Axe is simply Lysol that can be sprayed directly onto the persons of teenage boys.

This is not in and of itself a bad thing.

But in no way is it arousing to the average female.

Of course, women spraying 75 lbs. of foaming gel mousse product into our hair on a daily basis is not arousing to the average male, either, and yet we keep doing it.

Basically, the Aerosol people have us in a headlock (or perhaps an underarm lock) and we should admit our own complicity when we purchase these products.

4. Why do you think sex sells? Would you believe that living in a patriarchal hyper-masculine society influences this? Is capitalism correlated to sexism? If we lived in a more gender equal society would these advertisements be existent and popular?

Are you asking me whether advertising would exist if women had the same access to the corridors of power as men? As Sarah Palin might say, "You Betcha!"

Put it this way: Lucky magazine calls itself the "Ultimate Shopping Guide" and "The Magazine About Shopping" and is, after all, marketed exclusively to women. Although we could, perhaps, argue that the reason why women are so enthralled by the idea of perpetual consumerism is perhaps because we are encouraged by the culture to be chronically insecure.

We think each new product, item of clothing, piece of furniture, etc will be like, Prince Charming, rescue us from ourselves. We're always looking for something to make us better, not because L' Oreal tells us "We're worth it," but because we think we are nothing without it.

5. Would you consider these sexist commercials as acts of violence against women? Against men?

---No. To define advertisement as "acts of violence" diminishes actual acts of violence against women and men. I would not coercive rhetoric in the same category as a fist at the throat. I think that, what we need to do help everyone become aware of the expert con jobs perpetuated by people who are paid good money to figure out how to get us to spend our own good money.

But, I do not think that there should be a policing of authority out there infantilizing women, looking out for us on behalf of our own good, telling us we are not smart enough to figure things out for ourselves and therefore shouldn't be exposed to certain kinds of language or images because they are too powerful for us to resist.

I actually believe the same thing goes for men.

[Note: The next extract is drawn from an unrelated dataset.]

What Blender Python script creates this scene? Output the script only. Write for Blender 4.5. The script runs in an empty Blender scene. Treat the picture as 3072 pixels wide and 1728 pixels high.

Instead I believe that we can use our senses of humor and more accurately develop our sense of irony and sense of the absurd and point out the ridiculousness of certain kinds of ads (beer = breasts) without exercising censorship.

Of course, that could just be my girlish way of looking at things.

6. Would you say that these commercials and print advertisements are influencing boys' and their treatment towards girls? Do these commercials affect the dating world and expectations in a relationship?

--- If they do for more than twenty minutes, then you are in the wrong relationship.

Let me clarify.

I do believe that prevailing images within a culture affect how the members of that culture define, perceive, and judge others. They are not insignificant and they are not trivial.

But neither are they the most important markers or signs.

We have the power to absorb, perpetuate, and encourage these images, but we also have the power to undermine, ridicule, and ultimately disenfranchise them. It is not something that people are doing to us; that victim mentality is another stereotype I refuse to perpetuate. I believe that we construct and collude with the forces of power in our world. And as we continue to develop guts, stamina, and wisdom, we'll figure out how to use that power more effectively for better causes, better reasons, and for a better understanding of our world. (Except for the guys with the funny ears; let them drink St. Pauli Girl.)